Yeni düzenleme ile birlikte firmaların düşük bedelden anlaşmaya çalışacağını belirten Çakar, ''Tüketicinin isteğini firmanın yerine getirmesi istisnadır. Örneğin tüketici ayıplı mal ve hizmetten dolayı dava açmadan önce ben firma ile konuşacağım diyebiliyordu. Firmadan olumsuz cevap alırsan dava açarsın. Firma temsilcisi belki tüketiciye o parayı ödeyecek ya da yenisini verecek. İlla arabulucuya gitmesine gerek yok, önce görüşür firma ile. Genellikle firma da tüketiciye arabulucuya gitmeden olumlu cevap vermeyecektir. Yeni düzenleme ile birlikte arabulucu firma ve tüketiciyi yan yana getirecek, firma da tüketicinin isteğini yerine getirmeyecek. Ya da daha düşük bedel üzerinden anlaşmaya çalışacak firma temsilcisi'' ifadelerini kullandı.

Çakar ayrıca arabulucuların bir yıl öncesinden dernek kurmak istediklerini hatırlatarak, ''Ama tüketici illa da uzlaşmak zorunda değildir. Anlaşamazsa mahkemeye gidebilir ama sonuçta arabulucuya bir ücret verilecek. Bu arabulucular yasa yürürlüğe girmeden bir sene önce dernek kurmaya kalktılar. Kendilerinden gayet eminler. Nasıl olsa yasayı çıkartacağız rahatlığıyla davrandılar'' diye konuştu.
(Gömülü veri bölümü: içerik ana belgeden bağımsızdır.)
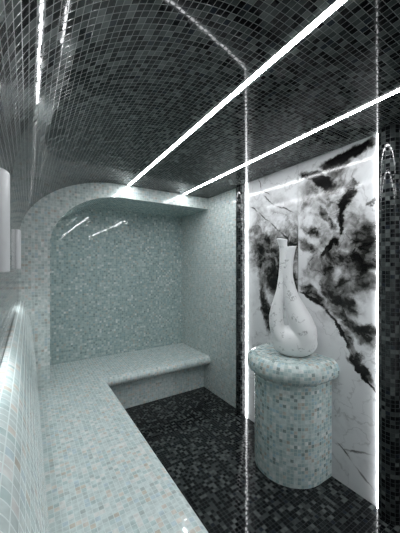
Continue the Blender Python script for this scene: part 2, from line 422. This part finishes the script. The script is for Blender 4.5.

'Mahkemeler uzun sürüyorsa, hâkim alın'

Yeni düzenlemeye gerekçe olarak mahkemelerin uzun sürmesinin gösterilmesine tepki gösteren Çakar,  ''Biz dedik ki böyle bir hak var zaten. Var olan hakkı niye çiğniyorsunuz dedik. Mahkemeler, davalar uzun sürer, tüketici 3 yıl 2 yıl bekleyeceğine uzlaşsın. Peki mahkemelerin 2-3 yıl sürmesi Allah'ın emri mi? Mahkemeler, davalar hâkim eksikliğinden uzun sürüyor. Hâkimlerin elindeki dosyaların kalabalığından. Hâkim sayısını arttır o zaman. Davanın uzun sürmesinin önüne geçecek ne yapılabiliyorsa o yapılsın. Bunu yapmıyorsunuz, ezilen tarafın, sömürülen tarafın, tüketicinin hakkını elinden alıyorsunuz. Biz buna karşıyız dernek olarak, protesto ediyoruz. Var olan tüketici hakkı daha da ileri götürmek gerekirken, davaların uzun sürmesini önleyecek önlemler almak varken, tüketiciyi bilirkişi ile firmanın insafına terk ediyorsunuz'' dedi. 

Anayasa Mahkemesi'ne götürülecek

Yeni düzenlemeyi Anayasa Mahkemesine götüreceklerini söyleyen Çakar, ''Biz kararın Anayasa Mahkemesi'ne götürülmesi konusunda girişimlerde bulunacağız siyasi partiler aracılığıyla. Geçtiğimiz gün bir ön görüşme yaptık Ankara'da'' dedi.

'Tüketiciler, bize destek versin'

Son olarak yeni düzenlemenin iptali için tüketicilerin kendilerini desteklemesini isteyen Çakar, ''Vatandaşlar, tüketiciler bu kanunun ilgili maddesinin iptal edilmesi için bize destek versinler. Onlar da illerindeki milletvekilleri ile görüşsünler. Desinler ki bu kanunun 59. maddesinin iptalini istiyoruz. Zaten bizim hakkımız var, niçin hakkımız tehlikeye düşürülüyor?'' diyerek sözlerini sonlandırdı.